Federal Interior Minister Nancy Faeser (SPD) has notified the EU Commission of stationary controls for the borders with Poland, the Czech Republic and Switzerland. As your ministry announced, the federal police’s temporary checks directly on the border with Austria, which have been in place since autumn 2015, are to be extended by a further six months.
Faeser justified her decision by limiting irregular migration. It is also about “fighting smuggling crime even more strongly”. According to the Federal Ministry of the Interior, the Federal Police detected around 98,000 unauthorized entries into Germany from the beginning of January to the beginning of October.
“The Federal Police can now flexibly deploy the entire package of stationary and mobile border police measures, depending on the current situation,” said Faeser. It is particularly important to her “that the controls have as little impact as possible on the everyday life of commuters, on trade and on travel.”
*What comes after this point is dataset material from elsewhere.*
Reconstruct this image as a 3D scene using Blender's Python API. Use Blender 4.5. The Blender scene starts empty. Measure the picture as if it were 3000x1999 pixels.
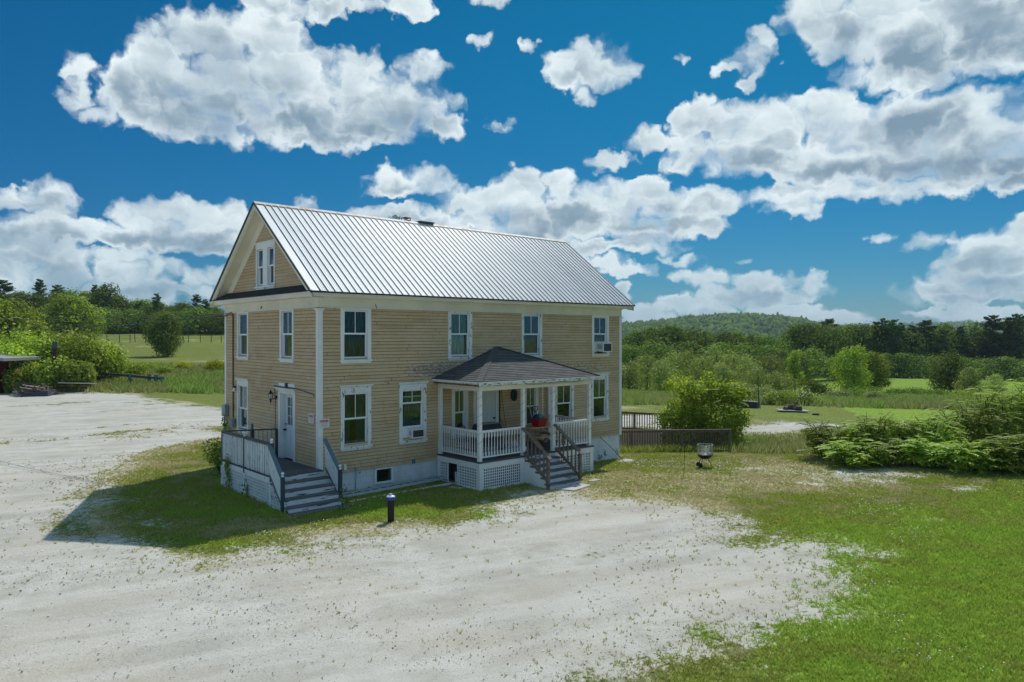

Smugglers should be stopped better
Faeser had recently announced increased controls near the eastern border and represented the legal opinion that the federal police could selectively stop vehicles directly at the border – for example if there was a suspicion of smuggling there. She rejected demands from the CDU interior ministers of Saxony and Brandenburg, Armin Schuster and Michael Stübgen, with the argument, among other things, that anyone who requests asylum at the border generally cannot be rejected anyway.
However, smugglers are easier to catch with stationary checks, because during checks across the border they have often already disappeared by the time the police pick up the people who have entered the country irregularly.
Rejections at Schengen internal borders are only legally permissible if the temporary reintroduction of border controls has previously been notified to the EU Commission. However, rejections are only used in relatively few cases, for example if a foreigner is banned from entering the country or if he does not apply for asylum.
France already uses selective controls
Although the principle of open internal borders actually applies in the Schengen area, several states have currently notified border controls. France, for example, has requested controls at its borders with Belgium, Luxembourg, Germany, Italy, Spain and Switzerland, citing terror risks and irregular migration via the central Mediterranean route and the so-called Balkan route. However, the French do not check everywhere around the clock, but rather selectively and according to the situation. Things will probably be similar in the future on Germany’s border with the Czech Republic, Poland and Switzerland.
Between the beginning of January and the end of September, 233,744 people in Germany applied for asylum for the first time, around 73 percent more than in the same period last year. Many municipalities see themselves at the limit when it comes to accommodation, care and integration of refugees – also because more than a million war refugees from Ukraine have come to Germany since the Russian war of aggression began in February 2022.